WHAT THE TASK REQUIRES -
All of the data below should be written out exactly.

COLLECTED DATA -
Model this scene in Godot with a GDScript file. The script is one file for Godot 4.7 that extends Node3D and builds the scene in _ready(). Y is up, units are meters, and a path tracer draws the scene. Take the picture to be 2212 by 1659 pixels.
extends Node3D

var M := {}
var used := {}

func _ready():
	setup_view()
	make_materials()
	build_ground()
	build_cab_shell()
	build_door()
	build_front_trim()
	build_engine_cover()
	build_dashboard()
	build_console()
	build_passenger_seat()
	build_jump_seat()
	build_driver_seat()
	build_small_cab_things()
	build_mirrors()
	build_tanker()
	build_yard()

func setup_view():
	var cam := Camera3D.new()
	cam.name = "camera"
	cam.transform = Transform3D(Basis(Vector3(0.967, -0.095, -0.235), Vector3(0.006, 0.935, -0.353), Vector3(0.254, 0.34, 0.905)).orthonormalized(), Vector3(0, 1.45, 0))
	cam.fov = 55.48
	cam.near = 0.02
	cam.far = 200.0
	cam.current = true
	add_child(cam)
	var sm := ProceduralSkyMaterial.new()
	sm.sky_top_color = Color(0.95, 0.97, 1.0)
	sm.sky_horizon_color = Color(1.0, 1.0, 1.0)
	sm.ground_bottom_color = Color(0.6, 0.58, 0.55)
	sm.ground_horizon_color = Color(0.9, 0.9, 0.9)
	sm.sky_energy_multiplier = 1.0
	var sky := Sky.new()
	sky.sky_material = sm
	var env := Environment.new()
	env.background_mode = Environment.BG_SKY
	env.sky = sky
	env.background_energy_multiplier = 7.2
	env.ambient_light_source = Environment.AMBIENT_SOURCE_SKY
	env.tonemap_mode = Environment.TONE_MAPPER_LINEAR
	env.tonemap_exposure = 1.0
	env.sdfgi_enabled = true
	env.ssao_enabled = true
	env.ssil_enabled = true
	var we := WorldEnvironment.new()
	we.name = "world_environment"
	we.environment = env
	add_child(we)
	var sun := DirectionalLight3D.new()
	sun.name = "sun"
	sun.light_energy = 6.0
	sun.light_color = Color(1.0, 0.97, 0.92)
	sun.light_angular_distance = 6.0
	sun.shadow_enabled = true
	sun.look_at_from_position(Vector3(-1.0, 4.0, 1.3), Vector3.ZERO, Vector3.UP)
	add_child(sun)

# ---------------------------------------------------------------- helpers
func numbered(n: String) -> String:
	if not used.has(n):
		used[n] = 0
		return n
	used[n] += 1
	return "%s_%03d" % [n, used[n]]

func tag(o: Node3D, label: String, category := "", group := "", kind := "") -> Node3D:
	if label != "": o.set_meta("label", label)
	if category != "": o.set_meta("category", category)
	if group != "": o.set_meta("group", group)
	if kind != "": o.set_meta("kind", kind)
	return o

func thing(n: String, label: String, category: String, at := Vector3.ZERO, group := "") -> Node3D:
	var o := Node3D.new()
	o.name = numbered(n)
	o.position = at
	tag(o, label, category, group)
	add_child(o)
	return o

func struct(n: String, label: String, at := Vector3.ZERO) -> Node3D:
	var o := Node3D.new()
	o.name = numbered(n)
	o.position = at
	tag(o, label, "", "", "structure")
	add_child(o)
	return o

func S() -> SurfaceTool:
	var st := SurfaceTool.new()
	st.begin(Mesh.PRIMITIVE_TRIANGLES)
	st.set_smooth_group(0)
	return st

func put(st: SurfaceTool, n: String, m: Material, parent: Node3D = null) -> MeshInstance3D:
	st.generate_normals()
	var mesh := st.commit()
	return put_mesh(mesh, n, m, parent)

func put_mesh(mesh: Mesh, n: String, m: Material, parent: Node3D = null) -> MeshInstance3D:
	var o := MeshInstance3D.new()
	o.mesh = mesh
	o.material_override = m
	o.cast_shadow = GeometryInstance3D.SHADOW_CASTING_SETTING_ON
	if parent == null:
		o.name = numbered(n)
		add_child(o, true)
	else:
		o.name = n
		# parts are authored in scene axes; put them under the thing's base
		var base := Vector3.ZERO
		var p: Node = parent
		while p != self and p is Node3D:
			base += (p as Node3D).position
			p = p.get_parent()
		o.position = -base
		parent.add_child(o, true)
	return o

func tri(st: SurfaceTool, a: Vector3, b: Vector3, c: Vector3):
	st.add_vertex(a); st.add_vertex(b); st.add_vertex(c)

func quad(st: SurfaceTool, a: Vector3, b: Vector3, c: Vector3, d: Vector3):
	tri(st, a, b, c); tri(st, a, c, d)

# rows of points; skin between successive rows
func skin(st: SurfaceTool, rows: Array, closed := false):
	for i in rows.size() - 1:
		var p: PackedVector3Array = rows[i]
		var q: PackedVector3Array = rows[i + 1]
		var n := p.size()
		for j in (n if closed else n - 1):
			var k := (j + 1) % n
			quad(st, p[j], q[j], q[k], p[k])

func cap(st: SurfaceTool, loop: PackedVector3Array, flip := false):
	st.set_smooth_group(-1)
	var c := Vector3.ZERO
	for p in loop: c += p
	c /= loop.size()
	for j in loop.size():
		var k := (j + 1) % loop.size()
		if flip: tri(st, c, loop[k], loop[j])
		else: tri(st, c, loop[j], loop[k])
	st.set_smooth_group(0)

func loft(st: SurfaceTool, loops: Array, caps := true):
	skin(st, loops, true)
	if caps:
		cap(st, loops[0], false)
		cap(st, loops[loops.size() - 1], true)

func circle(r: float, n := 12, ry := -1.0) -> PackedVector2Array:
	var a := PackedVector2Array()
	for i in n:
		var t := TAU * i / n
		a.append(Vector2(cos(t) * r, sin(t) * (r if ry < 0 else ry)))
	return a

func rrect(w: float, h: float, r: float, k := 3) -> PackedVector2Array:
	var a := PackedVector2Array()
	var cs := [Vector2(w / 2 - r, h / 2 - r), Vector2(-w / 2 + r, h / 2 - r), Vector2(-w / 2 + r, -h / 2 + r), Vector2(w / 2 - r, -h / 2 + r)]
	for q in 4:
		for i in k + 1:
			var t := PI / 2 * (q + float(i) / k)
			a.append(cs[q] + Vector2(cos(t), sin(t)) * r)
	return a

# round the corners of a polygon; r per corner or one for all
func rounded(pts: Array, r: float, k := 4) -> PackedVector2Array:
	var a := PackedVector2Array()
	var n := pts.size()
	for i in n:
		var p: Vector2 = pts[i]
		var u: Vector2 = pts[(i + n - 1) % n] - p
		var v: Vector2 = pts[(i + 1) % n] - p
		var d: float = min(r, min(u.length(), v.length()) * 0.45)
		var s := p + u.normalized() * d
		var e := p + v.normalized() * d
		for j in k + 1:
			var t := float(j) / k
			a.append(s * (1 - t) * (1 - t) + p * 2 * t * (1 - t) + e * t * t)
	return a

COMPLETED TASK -
Model this scene in Godot with a GDScript file. The script is one file for Godot 4.7 that extends Node3D and builds the scene in _ready(). Y is up, units are meters, and a path tracer draws the scene. Take the picture to be 2212 by 1659 pixels.
extends Node3D

var M := {}
var used := {}

func _ready():
	setup_view()
	make_materials()
	build_ground()
	build_cab_shell()
	build_door()
	build_front_trim()
	build_engine_cover()
	build_dashboard()
	build_console()
	build_passenger_seat()
	build_jump_seat()
	build_driver_seat()
	build_small_cab_things()
	build_mirrors()
	build_tanker()
	build_yard()

func setup_view():
	var cam := Camera3D.new()
	cam.name = "camera"
	cam.transform = Transform3D(Basis(Vector3(0.967, -0.095, -0.235), Vector3(0.006, 0.935, -0.353), Vector3(0.254, 0.34, 0.905)).orthonormalized(), Vector3(0, 1.45, 0))
	cam.fov = 55.48
	cam.near = 0.02
	cam.far = 200.0
	cam.current = true
	add_child(cam)
	var sm := ProceduralSkyMaterial.new()
	sm.sky_top_color = Color(0.95, 0.97, 1.0)
	sm.sky_horizon_color = Color(1.0, 1.0, 1.0)
	sm.ground_bottom_color = Color(0.6, 0.58, 0.55)
	sm.ground_horizon_color = Color(0.9, 0.9, 0.9)
	sm.sky_energy_multiplier = 1.0
	var sky := Sky.new()
	sky.sky_material = sm
	var env := Environment.new()
	env.background_mode = Environment.BG_SKY
	env.sky = sky
	env.background_energy_multiplier = 7.2
	env.ambient_light_source = Environment.AMBIENT_SOURCE_SKY
	env.tonemap_mode = Environment.TONE_MAPPER_LINEAR
	env.tonemap_exposure = 1.0
	env.sdfgi_enabled = true
	env.ssao_enabled = true
	env.ssil_enabled = true
	var we := WorldEnvironment.new()
	we.name = "world_environment"
	we.environment = env
	add_child(we)
	var sun := DirectionalLight3D.new()
	sun.name = "sun"
	sun.light_energy = 6.0
	sun.light_color = Color(1.0, 0.97, 0.92)
	sun.light_angular_distance = 6.0
	sun.shadow_enabled = true
	sun.look_at_from_position(Vector3(-1.0, 4.0, 1.3), Vector3.ZERO, Vector3.UP)
	add_child(sun)

# ---------------------------------------------------------------- helpers
func numbered(n: String) -> String:
	if not used.has(n):
		used[n] = 0
		return n
	used[n] += 1
	return "%s_%03d" % [n, used[n]]

func tag(o: Node3D, label: String, category := "", group := "", kind := "") -> Node3D:
	if label != "": o.set_meta("label", label)
	if category != "": o.set_meta("category", category)
	if group != "": o.set_meta("group", group)
	if kind != "": o.set_meta("kind", kind)
	return o

func thing(n: String, label: String, category: String, at := Vector3.ZERO, group := "") -> Node3D:
	var o := Node3D.new()
	o.name = numbered(n)
	o.position = at
	tag(o, label, category, group)
	add_child(o)
	return o

func struct(n: String, label: String, at := Vector3.ZERO) -> Node3D:
	var o := Node3D.new()
	o.name = numbered(n)
	o.position = at
	tag(o, label, "", "", "structure")
	add_child(o)
	return o

func S() -> SurfaceTool:
	var st := SurfaceTool.new()
	st.begin(Mesh.PRIMITIVE_TRIANGLES)
	st.set_smooth_group(0)
	return st

func put(st: SurfaceTool, n: String, m: Material, parent: Node3D = null) -> MeshInstance3D:
	st.generate_normals()
	var mesh := st.commit()
	return put_mesh(mesh, n, m, parent)

func put_mesh(mesh: Mesh, n: String, m: Material, parent: Node3D = null) -> MeshInstance3D:
	var o := MeshInstance3D.new()
	o.mesh = mesh
	o.material_override = m
	o.cast_shadow = GeometryInstance3D.SHADOW_CASTING_SETTING_ON
	if parent == null:
		o.name = numbered(n)
		add_child(o, true)
	else:
		o.name = n
		# parts are authored in scene axes; put them under the thing's base
		var base := Vector3.ZERO
		var p: Node = parent
		while p != self and p is Node3D:
			base += (p as Node3D).position
			p = p.get_parent()
		o.position = -base
		parent.add_child(o, true)
	return o

func tri(st: SurfaceTool, a: Vector3, b: Vector3, c: Vector3):
	st.add_vertex(a); st.add_vertex(b); st.add_vertex(c)

func quad(st: SurfaceTool, a: Vector3, b: Vector3, c: Vector3, d: Vector3):
	tri(st, a, b, c); tri(st, a, c, d)

# rows of points; skin between successive rows
func skin(st: SurfaceTool, rows: Array, closed := false):
	for i in rows.size() - 1:
		var p: PackedVector3Array = rows[i]
		var q: PackedVector3Array = rows[i + 1]
		var n := p.size()
		for j in (n if closed else n - 1):
			var k := (j + 1) % n
			quad(st, p[j], q[j], q[k], p[k])

func cap(st: SurfaceTool, loop: PackedVector3Array, flip := false):
	st.set_smooth_group(-1)
	var c := Vector3.ZERO
	for p in loop: c += p
	c /= loop.size()
	for j in loop.size():
		var k := (j + 1) % loop.size()
		if flip: tri(st, c, loop[k], loop[j])
		else: tri(st, c, loop[j], loop[k])
	st.set_smooth_group(0)

func loft(st: SurfaceTool, loops: Array, caps := true):
	skin(st, loops, true)
	if caps:
		cap(st, loops[0], false)
		cap(st, loops[loops.size() - 1], true)

func circle(r: float, n := 12, ry := -1.0) -> PackedVector2Array:
	var a := PackedVector2Array()
	for i in n:
		var t := TAU * i / n
		a.append(Vector2(cos(t) * r, sin(t) * (r if ry < 0 else ry)))
	return a

func rrect(w: float, h: float, r: float, k := 3) -> PackedVector2Array:
	var a := PackedVector2Array()
	var cs := [Vector2(w / 2 - r, h / 2 - r), Vector2(-w / 2 + r, h / 2 - r), Vector2(-w / 2 + r, -h / 2 + r), Vector2(w / 2 - r, -h / 2 + r)]
	for q in 4:
		for i in k + 1:
			var t := PI / 2 * (q + float(i) / k)
			a.append(cs[q] + Vector2(cos(t), sin(t)) * r)
	return a

# round the corners of a polygon; r per corner or one for all
func rounded(pts: Array, r: float, k := 4) -> PackedVector2Array:
	var a := PackedVector2Array()
	var n := pts.size()
	for i in n:
		var p: Vector2 = pts[i]
		var u: Vector2 = pts[(i + n - 1) % n] - p
		var v: Vector2 = pts[(i + 1) % n] - p
		var d: float = min(r, min(u.length(), v.length()) * 0.45)
		var s := p + u.normalized() * d
		var e := p + v.normalized() * d
		for j in k + 1:
			var t := float(j) / k
			a.append(s * (1 - t) * (1 - t) + p * 2 * t * (1 - t) + e * t * t)
	return a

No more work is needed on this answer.